Palestinian delegation leader Farouq Kaddoumi told the gathering that Israel's escalation of military force in the West Bank ultimately is the result of pro-Israeli U.S. foreign policy.

"The United States is fighting terrorism but giving the green light to state terrorism by Israel. So we condemn this policy of the Israelis and their continuation of occupation."

Malaysian Prime Minister Mahatir expressed support for the U.S.-led global campaign against terrorism. But Mahatir, who has a long record of supporting the Palestinian cause, said Washington is hurting its own campaign by backing the policies of Israeli Prime Minister Ariel Sharon.

"Well, the U.S. is doing right in terms of getting the world to act against terrorists. And I think the whole world supports that. But unfortunately, the U.S. has supported the action by the Israeli government, which also amounts to terrorism. And it is difficult for the world to unite against terrorists when there is ambiguity or double standards."

Iraqi Foreign Minister Naji Sabri told the gathering that oil-rich OIC member states should stop exporting petroleum products to the United States in order to pressure Israel into withdrawing from the Palestinian territories.

"This is up to the Arab oil-producing countries. But we think in general terms that the Arab world, or Arab countries, have the right to coordinate their policies and their efforts to stand by their brothers in Palestine and to defend themselves against this threat to their security because the Israeli threat is not designed against Palestinians but against the whole Arab world."
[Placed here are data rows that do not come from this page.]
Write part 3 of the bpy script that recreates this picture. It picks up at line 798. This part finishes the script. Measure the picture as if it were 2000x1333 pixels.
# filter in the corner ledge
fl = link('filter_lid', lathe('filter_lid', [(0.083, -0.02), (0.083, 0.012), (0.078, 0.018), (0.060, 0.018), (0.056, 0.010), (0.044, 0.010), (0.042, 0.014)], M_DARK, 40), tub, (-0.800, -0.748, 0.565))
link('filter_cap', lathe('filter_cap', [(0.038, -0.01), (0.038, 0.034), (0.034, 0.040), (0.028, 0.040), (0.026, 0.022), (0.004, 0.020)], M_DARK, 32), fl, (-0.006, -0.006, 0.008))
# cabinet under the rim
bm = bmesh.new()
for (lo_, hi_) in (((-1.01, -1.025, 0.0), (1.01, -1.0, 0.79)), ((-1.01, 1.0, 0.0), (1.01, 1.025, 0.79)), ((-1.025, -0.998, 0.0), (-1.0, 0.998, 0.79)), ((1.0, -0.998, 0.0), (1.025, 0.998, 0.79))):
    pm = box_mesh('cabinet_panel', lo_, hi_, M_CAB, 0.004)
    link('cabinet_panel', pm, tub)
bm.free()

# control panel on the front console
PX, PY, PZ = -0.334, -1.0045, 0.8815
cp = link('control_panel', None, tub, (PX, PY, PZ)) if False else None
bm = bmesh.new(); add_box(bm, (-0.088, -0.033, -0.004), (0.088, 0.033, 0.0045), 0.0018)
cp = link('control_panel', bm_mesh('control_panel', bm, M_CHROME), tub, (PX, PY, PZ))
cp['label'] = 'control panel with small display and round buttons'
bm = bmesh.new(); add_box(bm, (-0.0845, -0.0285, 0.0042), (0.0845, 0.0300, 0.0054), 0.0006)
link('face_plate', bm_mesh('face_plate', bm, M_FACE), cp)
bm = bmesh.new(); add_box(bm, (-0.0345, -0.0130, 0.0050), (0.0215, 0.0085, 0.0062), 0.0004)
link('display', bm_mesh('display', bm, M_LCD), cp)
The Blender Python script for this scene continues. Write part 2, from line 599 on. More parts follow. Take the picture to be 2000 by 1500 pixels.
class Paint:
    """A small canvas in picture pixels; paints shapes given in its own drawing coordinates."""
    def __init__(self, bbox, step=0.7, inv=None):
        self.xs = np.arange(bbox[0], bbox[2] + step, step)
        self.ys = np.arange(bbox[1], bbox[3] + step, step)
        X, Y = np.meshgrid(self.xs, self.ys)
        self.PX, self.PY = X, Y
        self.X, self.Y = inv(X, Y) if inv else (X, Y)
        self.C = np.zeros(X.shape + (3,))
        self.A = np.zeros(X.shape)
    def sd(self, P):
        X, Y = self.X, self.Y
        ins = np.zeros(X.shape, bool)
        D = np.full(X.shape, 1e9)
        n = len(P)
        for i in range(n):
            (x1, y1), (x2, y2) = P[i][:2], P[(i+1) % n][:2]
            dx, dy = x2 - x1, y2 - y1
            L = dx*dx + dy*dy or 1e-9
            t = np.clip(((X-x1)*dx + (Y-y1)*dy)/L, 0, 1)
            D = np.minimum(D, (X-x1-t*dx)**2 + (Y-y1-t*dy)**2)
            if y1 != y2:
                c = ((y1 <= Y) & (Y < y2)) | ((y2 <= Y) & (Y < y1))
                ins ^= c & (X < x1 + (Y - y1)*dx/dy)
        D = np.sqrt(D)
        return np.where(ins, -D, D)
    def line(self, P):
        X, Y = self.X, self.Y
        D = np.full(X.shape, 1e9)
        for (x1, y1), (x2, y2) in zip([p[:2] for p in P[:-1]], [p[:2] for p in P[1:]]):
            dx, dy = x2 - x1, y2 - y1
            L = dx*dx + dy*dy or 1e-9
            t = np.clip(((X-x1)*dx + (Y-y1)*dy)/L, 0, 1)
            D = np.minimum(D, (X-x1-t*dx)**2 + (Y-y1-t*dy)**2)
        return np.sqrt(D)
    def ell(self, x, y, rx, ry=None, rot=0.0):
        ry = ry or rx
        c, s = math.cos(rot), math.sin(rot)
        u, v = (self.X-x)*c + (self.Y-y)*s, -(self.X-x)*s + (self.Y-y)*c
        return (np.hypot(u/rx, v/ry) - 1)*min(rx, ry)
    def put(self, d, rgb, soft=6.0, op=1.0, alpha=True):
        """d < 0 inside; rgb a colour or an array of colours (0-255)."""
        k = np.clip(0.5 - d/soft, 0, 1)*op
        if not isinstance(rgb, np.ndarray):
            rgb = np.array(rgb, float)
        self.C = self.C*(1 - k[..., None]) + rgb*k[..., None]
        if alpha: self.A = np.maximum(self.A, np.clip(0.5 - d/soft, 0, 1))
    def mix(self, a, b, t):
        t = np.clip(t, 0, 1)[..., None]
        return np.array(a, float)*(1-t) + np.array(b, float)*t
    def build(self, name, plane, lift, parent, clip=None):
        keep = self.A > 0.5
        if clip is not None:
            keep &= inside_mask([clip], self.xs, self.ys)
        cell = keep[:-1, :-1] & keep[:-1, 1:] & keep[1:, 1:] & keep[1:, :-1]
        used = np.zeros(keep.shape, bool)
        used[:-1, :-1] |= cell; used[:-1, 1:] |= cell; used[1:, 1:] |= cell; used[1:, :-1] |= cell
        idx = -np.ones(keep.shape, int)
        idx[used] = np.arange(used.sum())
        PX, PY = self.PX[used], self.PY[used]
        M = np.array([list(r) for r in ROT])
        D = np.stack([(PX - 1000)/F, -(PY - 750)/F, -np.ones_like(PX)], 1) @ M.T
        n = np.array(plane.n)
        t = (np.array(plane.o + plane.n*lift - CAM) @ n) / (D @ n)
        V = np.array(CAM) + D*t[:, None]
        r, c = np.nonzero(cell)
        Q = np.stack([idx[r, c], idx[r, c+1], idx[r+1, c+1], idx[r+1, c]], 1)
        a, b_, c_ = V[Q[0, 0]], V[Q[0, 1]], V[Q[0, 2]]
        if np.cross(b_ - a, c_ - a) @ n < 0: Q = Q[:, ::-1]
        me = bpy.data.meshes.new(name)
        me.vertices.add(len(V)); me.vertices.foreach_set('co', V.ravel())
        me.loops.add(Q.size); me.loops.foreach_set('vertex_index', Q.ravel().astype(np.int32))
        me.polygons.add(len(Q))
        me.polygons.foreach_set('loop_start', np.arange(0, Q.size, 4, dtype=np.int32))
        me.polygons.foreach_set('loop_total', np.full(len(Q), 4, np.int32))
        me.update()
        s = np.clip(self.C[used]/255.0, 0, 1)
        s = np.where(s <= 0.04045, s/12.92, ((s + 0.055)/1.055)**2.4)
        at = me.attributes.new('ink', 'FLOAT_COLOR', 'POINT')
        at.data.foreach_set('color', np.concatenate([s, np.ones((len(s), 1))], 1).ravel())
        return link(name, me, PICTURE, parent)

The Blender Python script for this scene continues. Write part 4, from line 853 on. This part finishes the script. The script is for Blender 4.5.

Such a decision would be a clear violation of the rules of OPEC -- the Organization of Petroleum Exporting Countries -- which forbid the use of oil as a political weapon.

But Iranian Foreign Minister Kharazi agreed that the strategy could be effective -- provided there was unanimous participation by all OIC members.

"I believe the Islamic world has enough instruments to use. But it all depends on the collective decisions of the Islamic countries. If they decide to use oil as a weapon, certainly it would be very effective."

Broad support within the OIC for the Iraqi proposal never materialized. However, there was a show of diplomatic solidarity with Baghdad in the face of U.S. suggestions that Iraq could be a future military target in the campaign against terrorism.

The Kuala Lumpur declaration signals the opposition of all OIC members to any unilateral action against any Islamic country in the name of the U.S.-led campaign against terrorism.